Baltimore native Carole Boston Weatherford has written more than 90 books for young readers, garnering two NAACP Image Awards and 18 American Library Association Youth Media Awards, among many other accolades along the way. But her 2023 novel-in-verse, Kin: Rooted in Hope, is by far her most personal work.
Illustrated by her son Jeffrey Weatherford, Kin reimagines the lives of their ancestors: Black Marylanders who lived through slavery and reconstruction on the Eastern Shore, including those who founded the Black towns of Copperville and Unionville in Talbot County.
Kin was recently announced as the 2025 One Maryland One Book winner, and the nonprofit Maryland Humanities will be providing thousands of free copies for community book discussions across the state.
As Weatherford prepares for her fall 2025 OMOB author tour, she spoke with us about the power of reclaiming her family’s history.
As you were reimagining stories about your enslaved ancestors, what did you allow yourself to make up, and what did you want to be sure was accurate?
I assembled as many facts as I could and then I built stories around them.
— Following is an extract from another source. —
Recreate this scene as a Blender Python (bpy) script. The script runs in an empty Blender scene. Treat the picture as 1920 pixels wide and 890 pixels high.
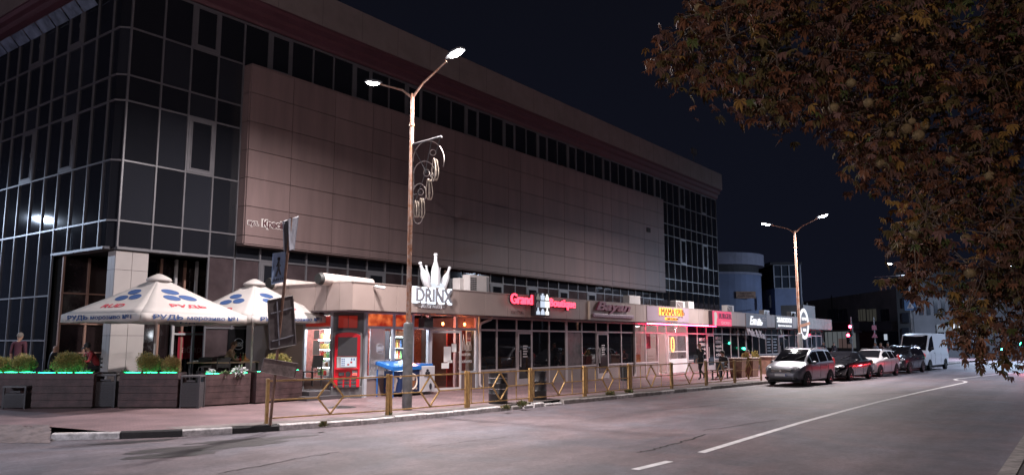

For example, one of my favorite poems in the collection is about an enslaved girl named Prissy. From the historical record, I knew the year of her birth and who her parents were—my fourth great-grandparents. I knew through my research that house servants often wore hand-me-downs from the master’s family, so I have her discuss that.
I also have her glancing at her reflection in a gilded looking glass, because I knew Wye House [the former plantation in Talbot County where Weatherford’s ancestors were enslaved] had the longest mirrors in North America at the time. I knew from Frederick Douglass’s autobiography that entertaining at Wye House [where he also grew up] was a lavish affair, and that sometimes guests stayed for days or weeks. And I knew from other accounts written by enslaved people that sometimes the white men propositioned women working in the house.
So I constructed this story where Prissy is approached by a guest who says, I’d like to have a taste of you, and she imagines that she would like to tell him, you already have because I spat in your soup. I constructed the story around what I did know, and then I embellished. And I don’t have any problem with doing that, primarily because it’s the story of my people. They didn’t get a chance to tell their stories, so I am free to imagine what her life might have been like.
In addition to reimagining the lives of your enslaved ancestors, Kin also highlights the important role Black families had in state history. When did you realize that yours were two of the “founding families” of Maryland?
I first heard my ancestors referred to as founding families when I went to the [2015] Ruth Star Rose exhibition at the Reginald F. Lewis Museum. I had read that residents of Copperville and Unionville were depicted, but I was not prepared for the scope of the exhibition and to see my ancestors’ faces in these paintings.
I was overwhelmed. There was a photo on the wall of the gardener who worked at Hope House [in Talbot County], and it was my great grandfather, whose face I had never seen. There was a portrait called “Moaney Boy on the Stairs,” whom I’m pretty sure is my dad.
The exhibition’s curator, Barbara Paca, called these folks “founding families,” so that was how I got the term. I knew that my ancestors founded these little villages, but I didn’t think about them in the same way that I thought about Lord Calvin and Lord Baltimore—all the folks we learned about in Maryland history. I’m very proud of this fact in my family lineage. Kin is ultimately a story about Black excellence and the role that my ancestors played, both during enslavement and after emancipation, to make Maryland what it is today.
What advice do you have for other Black Marylanders who are hoping to learn more about their family history?
Don’t be discouraged. Many African Americans hit a brick wall at 1870, because that’s the first census when African Americans were counted as individuals. Prior to that, we were counted as property. So trace your lineage back as far as you can, but understand that while names and dates and places are the roots and the branches on the family tree, the stories are the foliage. Free yourself up to tell stories, to collect stories, to reconstruct stories, to reclaim narratives. That’s very important.
One reason why I wrote Kin, and why I continued to write about the enslavement period, is because of the millions of Africans and their descendants who were enslaved in the Americas, only some 200 had their first-hand stories published. Not only have names and dates been lost, but stories have been lost, and it’s up to us to reclaim them.
This October, you and your son, Jeffrey, are going on a One Maryland One Book tour, with stops at several locations in the state. What do you want Marylanders to get out of these presentations?
I want people to understand why enslaved people didn’t revolt. I want them to understand that the specter of family separation was perhaps one of the greatest fears that enslaved people had. I want them to know the value of research, and genealogy, and of reclaiming lost narratives. Every family deserves to have stories, and every family needs to have stories. They get passed down. Knowing your history is generational wealth—you can’t take it to the bank, but nobody can take it away from you, either.